--- BEGIN ---
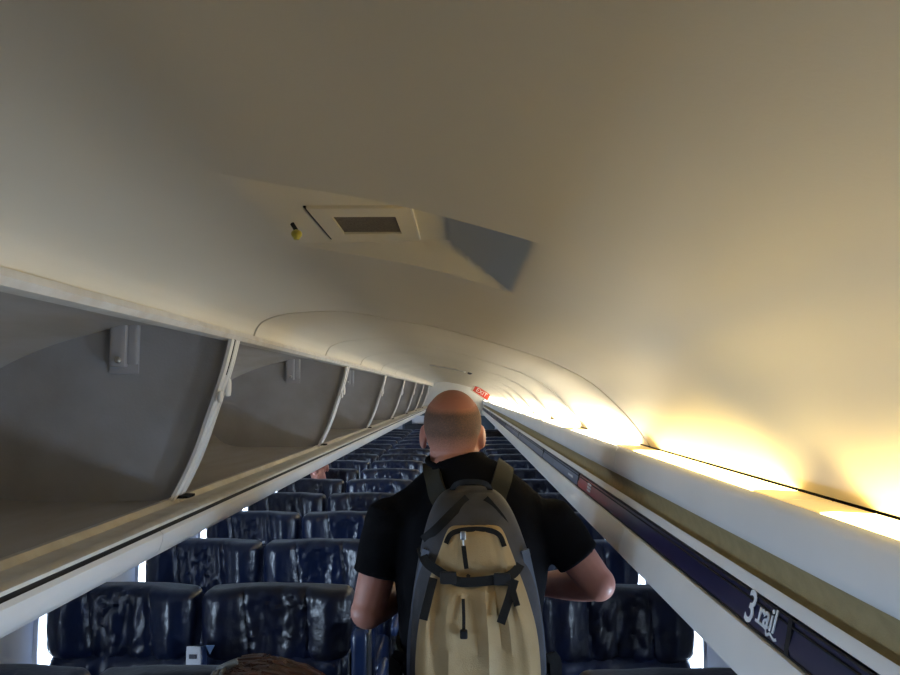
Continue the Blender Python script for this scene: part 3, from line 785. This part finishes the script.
# cropped hair: a close shell round the back and sides, bald above
def hair_band(center, hc):
    bm = bmesh.new(); rows = []
    n = 56; lay = bm.verts.layers.float.new('hair_amount')
    for zi in range(25):
        f = zi/24
        row = []
        for q in range(n+1):
            a = R(200) * (q/n - .5) - math.pi/2                     # round the back of the head
            back_ = max(0, math.cos(a + math.pi/2))
            top = .058 + .030*min(1, abs(q/n-.5)*2.6)**2 - .030*max(0, abs(q/n-.5)*2-.7); bot = -.052 + .006*(abs(q/n-.5)*2)
            z = bot + (top-bot)*f
            # same ellipsoids as the skull, a touch larger
            def reach(c, r):
                dz = (z-c[2])/r[2]
                if abs(dz) >= 1: return 0
                k = math.sqrt(1-dz*dz); dx, dy = math.cos(a), math.sin(a)
                A = (dx/r[0])**2 + (dy/r[1])**2; B = -2*(c[1]*dy)/r[1]**2; C = (c[1]/r[1])**2 - k*k
                D = B*B-4*A*C
                return (-B+math.sqrt(D))/(2*A) if D > 0 else 0
            rr = max(reach((0, -.012, .028), (.0765, .096, .090)), reach((0, -.045, -.005), (.068, .056, .070)), reach((0, -.010, -.072), (.060, .060, .050)), .035)
            tp = min(1, f*5, (1-f)*4, (1-abs(q/n-.5)*2)*6)
            rr += .0002 + .0016*tp
            rot = Matrix.Rotation(R(-6), 3, 'X')
            vv = bm.verts.new(hc + rot @ Vector((rr*math.cos(a), rr*math.sin(a), z)))
            vv[lay] = .85*max(0, min(1, f*2.6))*max(0, min(1, (1-f)*6))*min(1, (1-abs(q/n-.5)*2)*5)
            row.append(vv)
        rows.append(row)
    for r0, r1 in zip(rows, rows[1:]):
        for q in range(n): bm.faces.new([r0[q], r0[q+1], r1[q+1], r1[q]])
    return bm
obj('cropped_hair', hair_band(None, HC), M['stubble'], man, label='close cropped greying hair round a bald crown')
# T-shirt
bm = bmesh.new()
tube(bm, [(.015, MY, .86), (.015, MY-.002, 1.00), (.018, MY-.002, 1.16), (.022, MY-.004, 1.30), (.022, MY-.006, 1.39), (.018, MY-.004, 1.455), (.008, MY+.002, 1.505), (-.006, MY+.012, 1.540), (-.016, MY+.020, 1.570)],
     [(.185, .138), (.178, .134), (.185, .136), (.205, .132), (.205, .118), (.185, .100), (.130, .086), (.092, .080), (.079, .076)], 32, 4, flat=(1, 0, 0))
for S, E_ in ((SL, EL), (SR, ER)):
    d = (E_-S); end = S + d*.60
    ell(bm, S, (.068, .070, .064)); tube(bm, [S - d*.15, S + d*.2, S + d*.45, end], [.064, .066, .062, .063], 20, 3)
for S, nx in ((SL, -.055), (SR, .040)):
    tube(bm, [(nx, MY+.012, 1.520), Vector((nx, MY+.012, 1.485)).lerp(S + Vector((0, 0, .012)), .5), S + Vector((0, 0, -.004))], [(.050, .040), (.055, .048), (.060, .062)], 18, 3)
tube(bm, [(.02, MY-.01, 1.425), SL + Vector((.03, 0, .02))], [(.06, .075), (.055, .062)], 16); tube(bm, [(.02, MY-.01, 1.425), SR + Vector((-.03, 0, .02))], [(.06, .075), (.055, .062)], 16)
shirt_me = blend(bm, .006, 6)
for v in shirt_me.vertices:
    n = noise.noise(v.co*9 + Vector((0, 0, 3))); n2 = noise.noise(Vector((v.co.x*24, v.co.y*24, v.co.z*10)))
    v.co += v.normal*(.003*n + .002*n2)
from mathutils.bvhtree import BVHTree
SHIRT = BVHTree.FromPolygons([v.co.copy() for v in shirt_me.vertices], [tuple(p.vertices) for p in shirt_me.polygons])
obj('t_shirt', shirt_me, M['shirt'], man)
bm = bmesh.new(); ring_ = [(-.016+.077*math.cos(a), MY+.020+.075*math.sin(a), 1.568+.010*math.sin(a)+.002*math.cos(2*a)) for a in [2*math.pi*k/32 for k in range(33)]]
tube(bm, ring_, .008, 10); obj('collar', bm, M['shirt'], man)
bm = bmesh.new()
tube(bm, [(.015, MY, .80), (.015, MY, .97)], [(.175, .125), (.172, .125)], 24, flat=(1, 0, 0))
for sg, fy in ((-1, -.06), (1, .10)):
    hip = Vector((.015+sg*.085, MY, .92)); kn = Vector((.015+sg*.090, MY+fy*.6+.02, .50)); an = Vector((.015+sg*.088, MY+fy, .06))
    tube(bm, [hip, hip.lerp(kn, .5), kn, kn.lerp(an, .5), an], [.095, .086, .073, .070, .062], 20, 3)
obj('trousers', blend(bm, .008, 4), M['trousers'], man)
for sg, fy in ((-1, -.06), (1, .10)):
    bm = bmesh.new(); x = .015+sg*.088
    def f(p): q = p.copy(); q.z -= .022*max(0, p.y/.14)*(1 if p.z > 0 else 0); q.x *= 1-.18*abs(p.y/.14)**2; return q
    rbox(bm, (x, MY+fy+.05, .042), (.046, .145, .040), .028, (8, 16, 8), f); obj('shoe', bm, M['shoe'], man)

# ---- his backpack (worn, but a thing of its own)
PX = .030
pk = thing('backpack', "tan and grey backpack with black straps on the man's back", 'backpack', (PX, 1.72, 1.0))
PYB = MY-.148                                   # plane of the back panel
def loft(levels, y_back, folds=None, seg=72, nz=40):
    """levels: (z, centre x, half width, depth toward the viewer)"""
    L = catmull([(z, cx, hw) for z, cx, hw, d in levels], 8); D = catmull([(d, 0, 0) for z, cx, hw, d in levels], 8)
    bm = bmesh.new(); rows = []
    for v, dd in zip(L, D):
        z, cx, hw, d = v.x, v.y, v.z, dd.x; row = []
        for k in range(seg):
            a = 2*math.pi*k/seg; c, s = math.cos(a), math.sin(a)
            e = .72
            x = cx + hw*math.copysign(abs(c)**e, c)
            yy = math.copysign(abs(s)**e, s)
            y = y_back - d*.5 - d*.5*yy
            if folds: 
                fx, fy = folds((x-cx)/max(hw, .01), z, yy)
                x += fx; y += fy
            row.append(bm.verts.new((x, y, z)))
        rows.append(row)
    for r0, r1 in zip(rows, rows[1:]):
        for k in range(seg): bm.faces.new([r0[k], r0[(k+1) % seg], r1[(k+1) % seg], r1[k]])
    bm.faces.new(rows[0][::-1]); bm.faces.new(rows[-1])
    return bm
def pf(u, z, yy):
    return (0, .003*noise.noise(Vector((u*3, z*14, 2.2))))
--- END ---
§ What to work on
The material above must be printed exactly, with its pictures left out.

§ Completed exercise
Continue the Blender Python script for this scene: part 3, from line 785. This part finishes the script.
# cropped hair: a close shell round the back and sides, bald above
def hair_band(center, hc):
    bm = bmesh.new(); rows = []
    n = 56; lay = bm.verts.layers.float.new('hair_amount')
    for zi in range(25):
        f = zi/24
        row = []
        for q in range(n+1):
            a = R(200) * (q/n - .5) - math.pi/2                     # round the back of the head
            back_ = max(0, math.cos(a + math.pi/2))
            top = .058 + .030*min(1, abs(q/n-.5)*2.6)**2 - .030*max(0, abs(q/n-.5)*2-.7); bot = -.052 + .006*(abs(q/n-.5)*2)
            z = bot + (top-bot)*f
            # same ellipsoids as the skull, a touch larger
            def reach(c, r):
                dz = (z-c[2])/r[2]
                if abs(dz) >= 1: return 0
                k = math.sqrt(1-dz*dz); dx, dy = math.cos(a), math.sin(a)
                A = (dx/r[0])**2 + (dy/r[1])**2; B = -2*(c[1]*dy)/r[1]**2; C = (c[1]/r[1])**2 - k*k
                D = B*B-4*A*C
                return (-B+math.sqrt(D))/(2*A) if D > 0 else 0
            rr = max(reach((0, -.012, .028), (.0765, .096, .090)), reach((0, -.045, -.005), (.068, .056, .070)), reach((0, -.010, -.072), (.060, .060, .050)), .035)
            tp = min(1, f*5, (1-f)*4, (1-abs(q/n-.5)*2)*6)
            rr += .0002 + .0016*tp
            rot = Matrix.Rotation(R(-6), 3, 'X')
            vv = bm.verts.new(hc + rot @ Vector((rr*math.cos(a), rr*math.sin(a), z)))
            vv[lay] = .85*max(0, min(1, f*2.6))*max(0, min(1, (1-f)*6))*min(1, (1-abs(q/n-.5)*2)*5)
            row.append(vv)
        rows.append(row)
    for r0, r1 in zip(rows, rows[1:]):
        for q in range(n): bm.faces.new([r0[q], r0[q+1], r1[q+1], r1[q]])
    return bm
obj('cropped_hair', hair_band(None, HC), M['stubble'], man, label='close cropped greying hair round a bald crown')
# T-shirt
bm = bmesh.new()
tube(bm, [(.015, MY, .86), (.015, MY-.002, 1.00), (.018, MY-.002, 1.16), (.022, MY-.004, 1.30), (.022, MY-.006, 1.39), (.018, MY-.004, 1.455), (.008, MY+.002, 1.505), (-.006, MY+.012, 1.540), (-.016, MY+.020, 1.570)],
     [(.185, .138), (.178, .134), (.185, .136), (.205, .132), (.205, .118), (.185, .100), (.130, .086), (.092, .080), (.079, .076)], 32, 4, flat=(1, 0, 0))
for S, E_ in ((SL, EL), (SR, ER)):
    d = (E_-S); end = S + d*.60
    ell(bm, S, (.068, .070, .064)); tube(bm, [S - d*.15, S + d*.2, S + d*.45, end], [.064, .066, .062, .063], 20, 3)
for S, nx in ((SL, -.055), (SR, .040)):
    tube(bm, [(nx, MY+.012, 1.520), Vector((nx, MY+.012, 1.485)).lerp(S + Vector((0, 0, .012)), .5), S + Vector((0, 0, -.004))], [(.050, .040), (.055, .048), (.060, .062)], 18, 3)
tube(bm, [(.02, MY-.01, 1.425), SL + Vector((.03, 0, .02))], [(.06, .075), (.055, .062)], 16); tube(bm, [(.02, MY-.01, 1.425), SR + Vector((-.03, 0, .02))], [(.06, .075), (.055, .062)], 16)
shirt_me = blend(bm, .006, 6)
for v in shirt_me.vertices:
    n = noise.noise(v.co*9 + Vector((0, 0, 3))); n2 = noise.noise(Vector((v.co.x*24, v.co.y*24, v.co.z*10)))
    v.co += v.normal*(.003*n + .002*n2)
from mathutils.bvhtree import BVHTree
SHIRT = BVHTree.FromPolygons([v.co.copy() for v in shirt_me.vertices], [tuple(p.vertices) for p in shirt_me.polygons])
obj('t_shirt', shirt_me, M['shirt'], man)
bm = bmesh.new(); ring_ = [(-.016+.077*math.cos(a), MY+.020+.075*math.sin(a), 1.568+.010*math.sin(a)+.002*math.cos(2*a)) for a in [2*math.pi*k/32 for k in range(33)]]
tube(bm, ring_, .008, 10); obj('collar', bm, M['shirt'], man)
bm = bmesh.new()
tube(bm, [(.015, MY, .80), (.015, MY, .97)], [(.175, .125), (.172, .125)], 24, flat=(1, 0, 0))
for sg, fy in ((-1, -.06), (1, .10)):
    hip = Vector((.015+sg*.085, MY, .92)); kn = Vector((.015+sg*.090, MY+fy*.6+.02, .50)); an = Vector((.015+sg*.088, MY+fy, .06))
    tube(bm, [hip, hip.lerp(kn, .5), kn, kn.lerp(an, .5), an], [.095, .086, .073, .070, .062], 20, 3)
obj('trousers', blend(bm, .008, 4), M['trousers'], man)
for sg, fy in ((-1, -.06), (1, .10)):
    bm = bmesh.new(); x = .015+sg*.088
    def f(p): q = p.copy(); q.z -= .022*max(0, p.y/.14)*(1 if p.z > 0 else 0); q.x *= 1-.18*abs(p.y/.14)**2; return q
    rbox(bm, (x, MY+fy+.05, .042), (.046, .145, .040), .028, (8, 16, 8), f); obj('shoe', bm, M['shoe'], man)

# ---- his backpack (worn, but a thing of its own)
PX = .030
pk = thing('backpack', "tan and grey backpack with black straps on the man's back", 'backpack', (PX, 1.72, 1.0))
PYB = MY-.148                                   # plane of the back panel
def loft(levels, y_back, folds=None, seg=72, nz=40):
    """levels: (z, centre x, half width, depth toward the viewer)"""
    L = catmull([(z, cx, hw) for z, cx, hw, d in levels], 8); D = catmull([(d, 0, 0) for z, cx, hw, d in levels], 8)
    bm = bmesh.new(); rows = []
    for v, dd in zip(L, D):
        z, cx, hw, d = v.x, v.y, v.z, dd.x; row = []
        for k in range(seg):
            a = 2*math.pi*k/seg; c, s = math.cos(a), math.sin(a)
            e = .72
            x = cx + hw*math.copysign(abs(c)**e, c)
            yy = math.copysign(abs(s)**e, s)
            y = y_back - d*.5 - d*.5*yy
            if folds: 
                fx, fy = folds((x-cx)/max(hw, .01), z, yy)
                x += fx; y += fy
            row.append(bm.verts.new((x, y, z)))
        rows.append(row)
    for r0, r1 in zip(rows, rows[1:]):
        for k in range(seg): bm.faces.new([r0[k], r0[(k+1) % seg], r1[(k+1) % seg], r1[k]])
    bm.faces.new(rows[0][::-1]); bm.faces.new(rows[-1])
    return bm
def pf(u, z, yy):
    return (0, .003*noise.noise(Vector((u*3, z*14, 2.2))))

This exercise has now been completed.